AI Optimizes In-Store Product Placement
A platform from Auki is using phone-based store mapping and AI to optimize physical retail operations. By linking spatial data with sales figures, the system suggests optimal product placements to drive sales and generates tasks for staff, aiming to boost both labor productivity and inventory accuracy.
Hong Kong-based Auki Labs is the company behind the platform, founded in 2019 by CEO Nils Pihl. The firm is developing a decentralized spatial computing protocol known as the "posemesh," designed to create a shared, machine-readable understanding of physical spaces, effectively building a "web for the real world." The system bypasses the need for expensive infrastructure like beacons or high-end sensors. Instead, it relies on low-cost visual markers—stickers that cost only a few cents—and standard smartphone cameras to map a retail environment with centimeter-level precision.
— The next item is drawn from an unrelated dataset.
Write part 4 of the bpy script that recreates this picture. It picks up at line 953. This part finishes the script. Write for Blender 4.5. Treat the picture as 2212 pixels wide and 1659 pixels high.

One 2,500-square-meter store was reportedly mapped for just $20 in about five hours. This technology underpins Auki's "Cactus" platform for retail. By creating a precise digital twin, the AI can optimize routes for order picking, potentially cutting the distance an associate walks by more than half. A case study with Stora Coop Visby noted that the system saves fifteen minutes per employee each day on task handovers alone. Auki's decentralized approach ensures that retailers retain sovereignty over their spatial and operational data, rather than feeding it to a centralized third-party platform. The protocol, an open and permissionless standard, allows various devices—from handheld scanners to autonomous robots—to share spatial reasoning data and collaborate within the environment. The company has reportedly raised between $15.6 million and $19 million and secured a multimillion-dollar contract with Sweden's largest grocery retailer. It also ran a pilot with Pepito's Supermarket in Bali to roll out customer-facing AR navigation, allowing shoppers to search for a product on their phone and follow augmented reality directions to its exact location. The core software development kit (SDK), called ConjureKit, provides the tools for building applications on the posemesh. It includes specific modules for advanced functionalities like real-time 3D hand tracking from a standard camera feed and sophisticated QR code pose estimation, enabling more interactive and aware AI-driven applications on the edge.